The measures aren’t expected to advance in the Democratic-controlled Senate. Since its enactment in 2010, the House has voted 37 times to repeal or defund at least part of the ACA, including three times to annul the entire measure.

Yesterday, the House voted on a delay in enforcement of the employer and individual mandates. One bill, H.R. 2667, passed 264-161 and would postpone until 2015 the requirement that U.S. businesses with 50 or more workers provide their employees with health insurance. It’s meant to codify the Obama administration’s decision to delay the employer mandate for a year until 2015.

By a separate vote of 251-174, the House passed H.R. 2668, which would delay by a year the requirement that most Americans have health insurance by 2014 or pay a fine. The administration hasn’t sought to postpone that provision.

“This is about basic fairness,” House Speaker John Boehner, an Ohio Republican, told reporters in Washington yesterday. “To say that while we’re going to relax this mandate for a year on American business but we’re going to continue to stick it to individuals and families is strictly and simply unfair to the American people.”

After the House vote, Boehner and Senate Minority Leader Mitch McConnell, a Kentucky Republican, urged Senate Majority Leader Harry Reid, a Nevada Democrat, to take up the legislation.

‘Pointless pandering’

“It is pointless pandering,” said Senate Budget Committee Chairman Patty Murray, a Washington Democrat.

The measures are intended to bolster lawmakers’ talking points for the five-week congressional recess that starts in August. Republicans ran against the ACA in the 2010 midterm elections, which helped them win a majority in the House.

The two bills attracted support from some House Democrats; 35 voted with Republicans to delay the employer mandate and 22 voted to postpone the individual mandate. One Republican, Morgan Griffith of Virginia, voted against both bills.
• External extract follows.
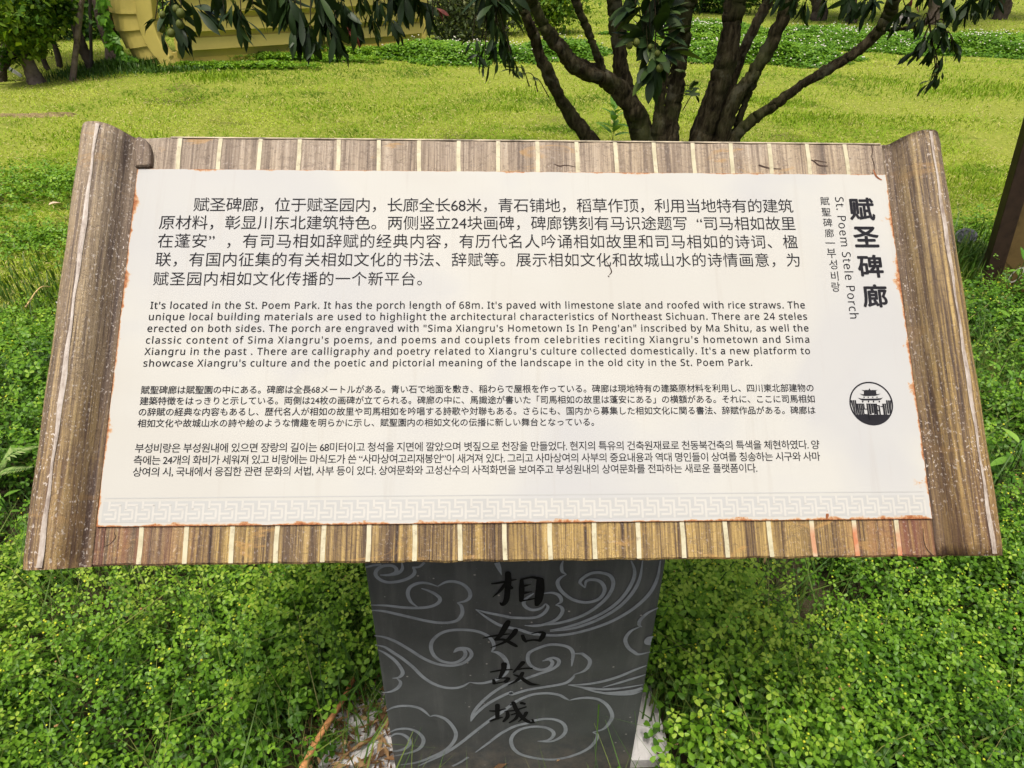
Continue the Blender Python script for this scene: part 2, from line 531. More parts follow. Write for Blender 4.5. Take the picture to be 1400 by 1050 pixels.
# ---- the two scroll rolls: an extruded bulge running down each side
def roll(side):
    if side < 0:
        oT = pan(116, 195, 0.0); oB = pan(33.5, 765, 0.0)
    else:
        oT = pan(1284, 200, 0.0); oB = pan(1366, 752, 0.0)
    xo = (oT[0] + oB[0]) / 2 - side * (0.0080 if side < 0 else 0.0120)
    prof = [(0.0, -0.036), (-0.001, -0.010), (0.001, 0.009), (0.006, 0.024), (0.015, 0.037), (0.029, 0.0460), (0.045, 0.0490), (0.061, 0.0475), (0.075, 0.0410),
            (0.086, 0.0310), (0.095, 0.0185), (0.1015, 0.0085), (0.107, 0.0030), (0.112, 0.0005), (0.118, -0.0028)]
    kw = (abs(xo) - 0.6015) / 0.118
    prof = crom([(a * kw, b * 0.94) for a, b in prof], 4)
    y0, y1 = bb - 0.001, bt - 0.004
    if side > 0: y0 += 0.004
    nst = 40
    v = []; n = len(prof)
    for k in range(nst + 1):
        y = y0 + (y1 - y0) * k / nst
        e = 0.0
        if k == 0 or k == nst: e = 0.0022
        for (s, z) in prof:
            x = xo - side * (s + 0.0006 * math.sin(k * 0.7 + s * 90)) + side * 0.0
            # the rim dips over at both ends
            v.append((x, y, z - e * (1 if z > 0 else 0)))
    f = []
    for k in range(nst):
        for q in range(n - 1):
            a, b = k * n + q, (k + 1) * n + q
            f.append((a, a + 1, b + 1, b) if side < 0 else (a, b, b + 1, a + 1))
    # flat back and ends
    bk = len(v)
    zb = -0.038
    v += [(xo, y0, zb), (xo - side * 0.118 * kw, y0, zb), (xo, y1, zb), (xo - side * 0.118 * kw, y1, zb)]
    f.append(tuple(range(n)) + (bk + 1, bk)); f.append(tuple(nst * n + q for q in range(n)) + (bk + 3, bk + 2))
    f.append((bk, bk + 1, bk + 3, bk + 2))
    f.append(tuple(k * n for k in range(nst + 1)) + (bk + 2, bk))
    m = MB(); m.add(v, f)
    me = m.mesh('scroll_roll')
    for p_ in me.polygons: p_.use_smooth = len(p_.vertices) == 4
    o = part('scroll_roll', me, M_roll)
    # narrow pale line laid along the crest
    st = 0.040 if side < 0 else 0.033
    zt = 0.0415 if side < 0 else 0.0392
    hw = 0.0030
    v = []
    for k in range(nst + 1):
        y = y0 + 0.003 + (y1 - y0 - 0.008) * k / nst
        j = 0.0006 * math.sin(k * 1.3) ; hh = hw * (0.8 + 0.3 * math.sin(k * 0.45 + 1))
        for q, dz in ((-1.0, 0.0002), (0, 0.0011), (1.0, 0.0002)):
            s = st + q * hh
            zz = np.interp(s, prof[:, 0], prof[:, 1])
            v.append((xo - side * s + j, y, zz + 0.0011 + dz * 0.4))
    f = []
    for k in range(nst):
        for q in range(2):
            a, b = k * 3 + q, (k + 1) * 3 + q
            f.append((a, a + 1, b + 1, b) if side < 0 else (a, b, b + 1, a + 1))
    m = MB(); m.add(v, f)
    part('crest_line', m.mesh('crest_line', True), M_crest)
    return xo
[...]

The administration announced July 2 that it would delay the employer mandate until 2015. House Republicans have scheduled three committee hearings this week on the ACA.

Veto threat

The White House has threatened a veto of both Republican bills. The measure to delay the employer mandate is “unnecessary,” and legislation postponing the individual requirement “would raise health insurance premiums and increase the number of uninsured Americans,” according to a statement of administration policy by the Office of Management and Budget.

Taken together, the two bills would “cost millions of hard-working middle-class families the security of affordable health coverage and care they deserve,” according to the OMB statement.